He was five when his dad deployed to Iraq back in 2002. Back then, I suffered from migraines nearly every day. I would leave work, pick him up at daycare, then come home and lay down. With chronic migraines, sometimes it was difficult to be "mom". With family back east, it was really just the two of us. He became the man of the house, often taking on the role of my caregiver. When I had the attacks, he would stay with me until they were gone, gently rubbing my shoulders with his tiny hands (the little entrepreneur later discovered he could make money from his babysitters by giving neck and shoulder massages).
Now that he is a young man, whether its a headache, a twisted back, a broken toe, or a tiny cut, he still steps up to render first aid.
Anyway, it was a long night. My head throbbed. I tossed and turned. I slept late regardless of my kitty alarm clock. When I eventually got up, I felt better. My migraine was pretty much gone. I dressed in my work out clothes and went down for coffee. The news was all about the previous days events. Still, I didn't really feel like walking the treadmill.

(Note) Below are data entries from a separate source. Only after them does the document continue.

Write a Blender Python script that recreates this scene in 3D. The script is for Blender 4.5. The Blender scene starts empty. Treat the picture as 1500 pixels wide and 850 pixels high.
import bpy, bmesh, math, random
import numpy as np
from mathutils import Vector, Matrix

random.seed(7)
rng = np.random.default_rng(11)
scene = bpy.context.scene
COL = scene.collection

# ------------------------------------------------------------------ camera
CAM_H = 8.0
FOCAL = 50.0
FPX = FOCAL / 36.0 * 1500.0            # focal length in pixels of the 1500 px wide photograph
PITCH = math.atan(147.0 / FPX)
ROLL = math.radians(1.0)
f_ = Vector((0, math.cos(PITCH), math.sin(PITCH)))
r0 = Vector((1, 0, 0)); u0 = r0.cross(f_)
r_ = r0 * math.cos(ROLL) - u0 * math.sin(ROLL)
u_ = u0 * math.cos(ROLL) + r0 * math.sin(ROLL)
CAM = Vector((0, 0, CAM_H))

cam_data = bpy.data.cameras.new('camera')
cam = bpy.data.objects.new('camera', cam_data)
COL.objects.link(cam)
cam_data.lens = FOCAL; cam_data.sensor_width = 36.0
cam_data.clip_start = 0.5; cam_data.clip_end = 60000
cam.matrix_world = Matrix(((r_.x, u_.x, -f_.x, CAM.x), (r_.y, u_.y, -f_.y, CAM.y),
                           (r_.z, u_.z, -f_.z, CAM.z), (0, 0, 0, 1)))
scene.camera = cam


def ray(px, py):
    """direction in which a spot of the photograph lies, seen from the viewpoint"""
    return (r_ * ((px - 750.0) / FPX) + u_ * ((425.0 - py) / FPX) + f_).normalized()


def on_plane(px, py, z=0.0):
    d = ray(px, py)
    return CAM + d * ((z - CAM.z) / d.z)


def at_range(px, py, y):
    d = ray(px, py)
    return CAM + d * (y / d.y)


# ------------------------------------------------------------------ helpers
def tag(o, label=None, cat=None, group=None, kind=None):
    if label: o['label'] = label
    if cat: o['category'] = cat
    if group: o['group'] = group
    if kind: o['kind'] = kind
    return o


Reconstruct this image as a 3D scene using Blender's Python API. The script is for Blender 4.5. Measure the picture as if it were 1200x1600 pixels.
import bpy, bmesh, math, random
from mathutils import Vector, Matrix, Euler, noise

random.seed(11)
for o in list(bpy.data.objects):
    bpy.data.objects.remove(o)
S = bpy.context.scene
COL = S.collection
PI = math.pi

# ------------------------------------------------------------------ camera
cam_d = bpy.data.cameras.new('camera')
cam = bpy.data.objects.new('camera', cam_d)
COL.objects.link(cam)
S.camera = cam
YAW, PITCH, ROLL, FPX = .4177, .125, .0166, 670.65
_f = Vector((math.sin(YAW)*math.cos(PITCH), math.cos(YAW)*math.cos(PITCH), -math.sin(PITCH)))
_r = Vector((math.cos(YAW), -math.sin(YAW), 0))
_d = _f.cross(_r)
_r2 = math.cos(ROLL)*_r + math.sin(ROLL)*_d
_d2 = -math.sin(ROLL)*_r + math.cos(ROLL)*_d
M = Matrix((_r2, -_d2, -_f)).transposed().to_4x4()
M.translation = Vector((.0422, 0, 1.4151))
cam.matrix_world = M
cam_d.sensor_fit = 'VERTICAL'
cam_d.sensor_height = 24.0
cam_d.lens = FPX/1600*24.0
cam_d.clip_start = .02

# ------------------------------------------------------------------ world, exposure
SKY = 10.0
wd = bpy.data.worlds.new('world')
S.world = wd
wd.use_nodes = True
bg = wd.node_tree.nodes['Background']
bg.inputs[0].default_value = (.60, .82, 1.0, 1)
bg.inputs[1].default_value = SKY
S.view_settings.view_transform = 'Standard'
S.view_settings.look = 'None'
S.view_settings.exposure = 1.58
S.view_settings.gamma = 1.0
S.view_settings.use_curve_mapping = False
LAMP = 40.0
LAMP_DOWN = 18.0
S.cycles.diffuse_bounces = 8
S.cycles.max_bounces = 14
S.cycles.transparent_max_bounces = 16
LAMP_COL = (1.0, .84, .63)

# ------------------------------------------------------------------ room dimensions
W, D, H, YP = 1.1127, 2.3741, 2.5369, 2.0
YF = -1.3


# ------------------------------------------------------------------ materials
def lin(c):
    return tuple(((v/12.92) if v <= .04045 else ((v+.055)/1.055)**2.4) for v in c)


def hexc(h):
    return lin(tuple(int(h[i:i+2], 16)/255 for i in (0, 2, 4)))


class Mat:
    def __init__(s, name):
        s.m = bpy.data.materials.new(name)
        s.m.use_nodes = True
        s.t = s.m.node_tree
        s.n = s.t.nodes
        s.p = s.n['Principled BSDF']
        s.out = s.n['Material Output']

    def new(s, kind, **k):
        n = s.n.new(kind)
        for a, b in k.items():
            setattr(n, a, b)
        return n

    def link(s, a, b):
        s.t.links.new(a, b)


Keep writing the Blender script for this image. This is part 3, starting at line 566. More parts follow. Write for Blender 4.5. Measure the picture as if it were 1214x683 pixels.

So, I went back upstairs and convinced my son to walk the neighborhood with me. You know...I can't believe he actually came along. But he did. It was a good walk, a slower pace than usual, but good bonding time. We talked about entering high school, about what he was excited about, and about anything he might be worried about.
Then, we talked about the earthquake. "Its way too early, you know". It took a minute or two for me to catch on. He was referring to December 2012 and the Mayan calendar. As we approached our street I changed the subject. I asked, "So, if dad and I downsize someday, where would you like us to live?" He says, "Just don't move to California. Its going to fall in to the ocean someday. If you move there, I'll have to come save you guys." I had to laugh. As serious as I can be, he can always make me laugh. In a world that teeters, its comforting to know he'll keep me balanced.